When the Abhu Ghraib revelations first surfaced I was inclined to believe that a minority of boneheads were behind it and I also felt a lot of the "torture" allegations were being hyped. However the recent revelations that have surfaced suggest a deeper and more prevasive problem.

It now appears that torture was used as a tool to humiliate others in a random and completely gratuitous fashion - for reasons of power and control basically. This is quite different from applying pressure to a suspect who has knowledge that within an hour a bomb will detonate in a mall killing and wounding hundreds. In such a case I would say do whatever it takes to extract information about the whereabouts of the device.

To suggest that American methods can't be compared to the very real torture of regimes such as Iran isn't the point. Given the apparent extent of this problem we can't off-load responsibility by simply saying "its worse over there".

Recently Hitchens in fact used the term "moral Chernobyl".

When the Bush administration presumes to be an exporter of "freedom and democracy" to other countries it better make damn certain that its representitives are above this type of mass descent into moral idiocy.

Aidan Maconachy

I would like to add that my views on the torture issue have evolved over the past year.

When the Abhu Ghraib story first surfaced it seemed to be an unfortunate aberration. Some of the "torture" depicted was even satirized on comedy shows. At that time I really took exception with those who tried to lump this American mistake with the torture methods of Saddam's secret police.

However, comparisons are no longer appropriate now that it is clear there was in fact an extensive problem.

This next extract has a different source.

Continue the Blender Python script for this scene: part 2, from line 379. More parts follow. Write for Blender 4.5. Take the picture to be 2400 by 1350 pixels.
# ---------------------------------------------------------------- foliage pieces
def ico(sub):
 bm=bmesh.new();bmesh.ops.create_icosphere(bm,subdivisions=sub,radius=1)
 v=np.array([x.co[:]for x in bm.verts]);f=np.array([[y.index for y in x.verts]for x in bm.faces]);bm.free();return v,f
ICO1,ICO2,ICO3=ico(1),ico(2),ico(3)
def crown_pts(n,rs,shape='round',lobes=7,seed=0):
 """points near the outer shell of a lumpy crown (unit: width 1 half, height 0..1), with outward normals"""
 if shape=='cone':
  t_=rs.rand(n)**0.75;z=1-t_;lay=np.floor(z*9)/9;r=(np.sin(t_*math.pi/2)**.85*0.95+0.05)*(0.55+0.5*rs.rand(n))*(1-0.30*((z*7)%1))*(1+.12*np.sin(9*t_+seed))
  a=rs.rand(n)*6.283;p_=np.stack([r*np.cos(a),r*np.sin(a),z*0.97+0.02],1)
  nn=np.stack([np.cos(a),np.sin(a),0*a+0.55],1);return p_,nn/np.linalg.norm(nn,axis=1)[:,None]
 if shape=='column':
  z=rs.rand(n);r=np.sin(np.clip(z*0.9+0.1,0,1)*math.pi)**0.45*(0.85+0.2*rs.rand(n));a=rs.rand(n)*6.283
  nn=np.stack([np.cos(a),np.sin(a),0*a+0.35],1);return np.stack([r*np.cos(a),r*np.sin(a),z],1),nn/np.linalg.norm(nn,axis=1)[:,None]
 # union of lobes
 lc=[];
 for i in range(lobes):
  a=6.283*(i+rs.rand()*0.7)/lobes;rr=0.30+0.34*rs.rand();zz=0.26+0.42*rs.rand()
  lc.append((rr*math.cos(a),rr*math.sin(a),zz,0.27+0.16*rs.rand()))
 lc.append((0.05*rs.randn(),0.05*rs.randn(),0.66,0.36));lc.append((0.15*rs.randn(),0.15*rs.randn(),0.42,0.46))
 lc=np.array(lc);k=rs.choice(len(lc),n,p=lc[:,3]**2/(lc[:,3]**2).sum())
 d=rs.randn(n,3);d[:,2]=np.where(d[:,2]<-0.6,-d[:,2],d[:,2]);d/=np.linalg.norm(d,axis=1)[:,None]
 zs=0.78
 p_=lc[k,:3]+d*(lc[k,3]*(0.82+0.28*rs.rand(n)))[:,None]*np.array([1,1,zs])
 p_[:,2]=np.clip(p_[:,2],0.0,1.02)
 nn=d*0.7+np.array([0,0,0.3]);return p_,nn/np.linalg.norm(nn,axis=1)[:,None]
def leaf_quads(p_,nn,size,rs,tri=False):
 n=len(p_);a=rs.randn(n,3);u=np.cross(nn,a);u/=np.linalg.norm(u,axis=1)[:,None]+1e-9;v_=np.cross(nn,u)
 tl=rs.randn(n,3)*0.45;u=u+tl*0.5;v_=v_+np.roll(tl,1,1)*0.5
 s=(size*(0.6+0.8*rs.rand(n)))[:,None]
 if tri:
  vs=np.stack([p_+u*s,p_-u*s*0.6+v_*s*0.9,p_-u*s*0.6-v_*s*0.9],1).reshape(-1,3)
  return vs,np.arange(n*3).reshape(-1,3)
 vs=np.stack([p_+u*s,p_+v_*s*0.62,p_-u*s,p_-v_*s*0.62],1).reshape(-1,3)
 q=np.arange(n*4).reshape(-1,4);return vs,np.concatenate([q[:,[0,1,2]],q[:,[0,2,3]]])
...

There are Republican voices who are urging that photo evidence should be buried, citing fears of an explosion of rage in the Arab world. I don't agree. I think we have a moral obligation to expose this. Any anger in the short term that occurs on the Arab street, will later give way to the acknowledgement that the Americans were prepared to do the right thing. This will enhance American credibility and demonstrate that they are willing to hold themselves to the highest standards.


I admit being biased, since I've been a fan of war literature and war movies for a long time.... but it's hard for me to understand why Abu Ghraib is so shocking or is considered such an abberation. Given the dehumanization of the enemy required by modern warfare, this kind of thing is bound to happen. Rather than phony moral outrage after the fact (without a serious effort to change the policies directly endorsing torture!), the American media should do a better job of making the public aware of war's psychological implications before conflicts begin.

As for America's "higher standards"...this rhetoric has been out of date since (at least) the daily napalming of civilians in Vietnam. What a joke. Let's have an end to illusions of some sort of enlightened American imperialism.